Werner is the only one of the three principal owners to have acknowledged reading the book and he has denounced it as fiction.  I find his conclusion problematic because I do not think Francona and Shaughnessy are espousing lies.  I do think this is a case of a story being told through the subjective lens of Francona (and to a lesser extent Shaughnessy) and I think the story honestly captures how they saw things.  It is entirely possible that Werner witnessed similar things but simply had a different interpretation.  To call the book fiction as Werner does or to give Shaughnessy the cold shoulder as does Lucchino (who has not read the book) borders on pettiness.  I am inclined to give the benefit of doubt to Francona who seems to be widely respected, if not beloved, throughout baseball.  Wouldn’t it be funny if Shaughnessy now teamed up with the ownership trio to tell their side? 

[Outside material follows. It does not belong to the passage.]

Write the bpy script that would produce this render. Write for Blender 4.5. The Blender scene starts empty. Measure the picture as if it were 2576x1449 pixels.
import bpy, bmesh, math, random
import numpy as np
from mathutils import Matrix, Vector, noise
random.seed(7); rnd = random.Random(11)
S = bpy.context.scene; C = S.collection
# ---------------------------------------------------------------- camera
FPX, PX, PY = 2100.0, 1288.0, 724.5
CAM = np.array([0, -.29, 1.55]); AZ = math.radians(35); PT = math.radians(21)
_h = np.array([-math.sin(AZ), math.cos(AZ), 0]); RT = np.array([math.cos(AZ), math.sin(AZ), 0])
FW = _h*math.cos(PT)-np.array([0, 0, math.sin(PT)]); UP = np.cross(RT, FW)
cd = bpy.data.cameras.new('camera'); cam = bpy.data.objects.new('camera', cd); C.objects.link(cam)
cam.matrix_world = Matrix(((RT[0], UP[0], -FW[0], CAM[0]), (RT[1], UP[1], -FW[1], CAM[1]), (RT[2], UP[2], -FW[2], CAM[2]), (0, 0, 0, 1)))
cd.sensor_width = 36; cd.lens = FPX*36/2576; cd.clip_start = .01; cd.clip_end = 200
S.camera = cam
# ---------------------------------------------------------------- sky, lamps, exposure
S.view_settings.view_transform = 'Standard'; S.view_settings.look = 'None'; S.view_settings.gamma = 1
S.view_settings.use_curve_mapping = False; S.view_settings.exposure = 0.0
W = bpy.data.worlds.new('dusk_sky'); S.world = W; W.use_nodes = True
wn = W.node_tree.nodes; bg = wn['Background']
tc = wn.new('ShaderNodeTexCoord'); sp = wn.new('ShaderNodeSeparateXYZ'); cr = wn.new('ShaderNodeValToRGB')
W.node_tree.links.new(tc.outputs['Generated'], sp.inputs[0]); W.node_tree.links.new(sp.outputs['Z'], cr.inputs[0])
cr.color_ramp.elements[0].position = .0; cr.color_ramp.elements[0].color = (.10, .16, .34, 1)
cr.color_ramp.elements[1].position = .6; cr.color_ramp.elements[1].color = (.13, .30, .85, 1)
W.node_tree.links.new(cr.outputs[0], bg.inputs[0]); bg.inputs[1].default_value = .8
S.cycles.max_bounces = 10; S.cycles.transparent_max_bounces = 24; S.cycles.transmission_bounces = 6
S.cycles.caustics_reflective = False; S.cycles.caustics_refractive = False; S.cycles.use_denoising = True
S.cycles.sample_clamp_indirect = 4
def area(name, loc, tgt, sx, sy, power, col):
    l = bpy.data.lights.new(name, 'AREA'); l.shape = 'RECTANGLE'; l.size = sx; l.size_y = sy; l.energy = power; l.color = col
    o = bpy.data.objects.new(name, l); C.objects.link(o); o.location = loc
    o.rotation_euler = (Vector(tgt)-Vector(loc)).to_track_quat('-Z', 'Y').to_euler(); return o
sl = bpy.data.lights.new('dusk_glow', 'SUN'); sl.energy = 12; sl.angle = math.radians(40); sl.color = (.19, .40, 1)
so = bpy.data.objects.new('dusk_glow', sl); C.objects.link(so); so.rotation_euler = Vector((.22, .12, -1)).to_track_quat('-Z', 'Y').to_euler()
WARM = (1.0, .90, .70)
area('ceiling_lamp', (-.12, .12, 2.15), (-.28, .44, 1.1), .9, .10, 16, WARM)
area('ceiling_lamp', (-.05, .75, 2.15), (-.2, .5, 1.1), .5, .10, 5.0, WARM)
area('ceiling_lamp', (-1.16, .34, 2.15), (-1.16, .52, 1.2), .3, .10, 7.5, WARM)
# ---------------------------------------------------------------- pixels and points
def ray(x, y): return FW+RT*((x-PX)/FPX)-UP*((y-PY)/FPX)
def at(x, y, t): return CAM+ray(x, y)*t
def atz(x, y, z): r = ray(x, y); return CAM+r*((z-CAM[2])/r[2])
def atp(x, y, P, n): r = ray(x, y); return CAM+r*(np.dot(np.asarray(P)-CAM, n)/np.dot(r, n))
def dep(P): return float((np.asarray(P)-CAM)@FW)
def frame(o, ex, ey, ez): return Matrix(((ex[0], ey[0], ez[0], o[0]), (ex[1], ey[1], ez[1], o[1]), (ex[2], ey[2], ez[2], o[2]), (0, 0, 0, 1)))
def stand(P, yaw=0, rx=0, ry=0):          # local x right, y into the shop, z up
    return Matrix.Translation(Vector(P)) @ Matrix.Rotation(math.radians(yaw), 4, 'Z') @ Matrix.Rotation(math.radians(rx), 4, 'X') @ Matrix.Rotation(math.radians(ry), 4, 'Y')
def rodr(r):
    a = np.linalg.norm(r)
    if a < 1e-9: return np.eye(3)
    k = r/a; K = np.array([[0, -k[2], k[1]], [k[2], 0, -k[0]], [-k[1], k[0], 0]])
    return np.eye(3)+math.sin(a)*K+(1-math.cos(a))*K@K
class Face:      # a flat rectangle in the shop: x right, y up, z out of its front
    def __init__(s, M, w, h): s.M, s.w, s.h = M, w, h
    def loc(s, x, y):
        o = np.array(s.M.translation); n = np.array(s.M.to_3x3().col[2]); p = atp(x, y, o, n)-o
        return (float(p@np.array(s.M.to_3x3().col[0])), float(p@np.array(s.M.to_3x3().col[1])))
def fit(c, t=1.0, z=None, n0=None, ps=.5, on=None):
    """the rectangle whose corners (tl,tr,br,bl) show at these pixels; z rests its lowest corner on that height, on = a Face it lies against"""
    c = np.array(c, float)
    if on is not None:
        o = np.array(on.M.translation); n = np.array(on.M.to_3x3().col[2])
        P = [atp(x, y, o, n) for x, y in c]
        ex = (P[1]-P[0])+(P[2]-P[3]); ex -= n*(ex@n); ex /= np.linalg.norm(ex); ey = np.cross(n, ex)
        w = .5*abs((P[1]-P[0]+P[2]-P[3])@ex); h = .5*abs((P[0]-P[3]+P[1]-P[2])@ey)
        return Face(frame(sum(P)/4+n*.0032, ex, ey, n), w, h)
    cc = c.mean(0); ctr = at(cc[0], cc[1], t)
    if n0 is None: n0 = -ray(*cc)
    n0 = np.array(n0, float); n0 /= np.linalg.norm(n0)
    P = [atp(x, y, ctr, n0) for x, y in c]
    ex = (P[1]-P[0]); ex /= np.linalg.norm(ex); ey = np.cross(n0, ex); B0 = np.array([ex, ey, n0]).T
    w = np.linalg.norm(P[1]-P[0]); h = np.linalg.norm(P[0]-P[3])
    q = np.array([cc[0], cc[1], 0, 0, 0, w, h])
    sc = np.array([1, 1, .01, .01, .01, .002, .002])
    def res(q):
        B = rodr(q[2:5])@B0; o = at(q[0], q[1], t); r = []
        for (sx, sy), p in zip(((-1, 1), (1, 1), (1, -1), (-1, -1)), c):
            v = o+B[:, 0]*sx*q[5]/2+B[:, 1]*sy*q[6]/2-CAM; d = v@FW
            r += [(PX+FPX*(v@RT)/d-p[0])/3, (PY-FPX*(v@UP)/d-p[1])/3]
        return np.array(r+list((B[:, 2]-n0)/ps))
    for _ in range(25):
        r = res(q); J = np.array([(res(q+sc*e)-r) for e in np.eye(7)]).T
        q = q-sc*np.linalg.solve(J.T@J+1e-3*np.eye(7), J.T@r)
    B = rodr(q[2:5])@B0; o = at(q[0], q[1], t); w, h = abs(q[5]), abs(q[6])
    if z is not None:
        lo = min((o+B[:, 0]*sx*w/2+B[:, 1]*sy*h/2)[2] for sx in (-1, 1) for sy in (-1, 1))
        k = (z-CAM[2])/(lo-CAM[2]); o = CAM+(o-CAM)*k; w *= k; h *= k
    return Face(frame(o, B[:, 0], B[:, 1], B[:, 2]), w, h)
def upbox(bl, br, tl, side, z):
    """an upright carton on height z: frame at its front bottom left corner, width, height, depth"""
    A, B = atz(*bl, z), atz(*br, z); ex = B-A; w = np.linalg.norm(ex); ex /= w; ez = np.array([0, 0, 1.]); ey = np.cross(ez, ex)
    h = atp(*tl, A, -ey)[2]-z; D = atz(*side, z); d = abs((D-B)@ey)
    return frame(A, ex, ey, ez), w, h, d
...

As for Shaughnessy, he does have talent.  The stories in this book flow so well and there is a refreshing absence of the typical hallmarks from Shaughnessy’s columns.  I do think Shaughnessy has become so complacent in his column writing and his entrenchment at the Globe that he feels comfortable in pawning off whatever he lazily can to the readers of the Globe sports pages.  But, when we writes a book such as this, he actually has to make an effort because he does not have the automatic captive audience—he has to sell books.  But, for today, I did not come here to bury Shaughnessy.  I am willing to give him credit.  He and Francona have done a fine job.

2 comments:

Karl Cicitto said...

Great review. I found a lot of value in the book too. The largest reward for me was to get to the essence of the Sept. 2011 collapse, which Dan and Tito in this book explain as well as anyone ever may. Such a unique and complicated crash. You're a good man to give Shaughnessy his due.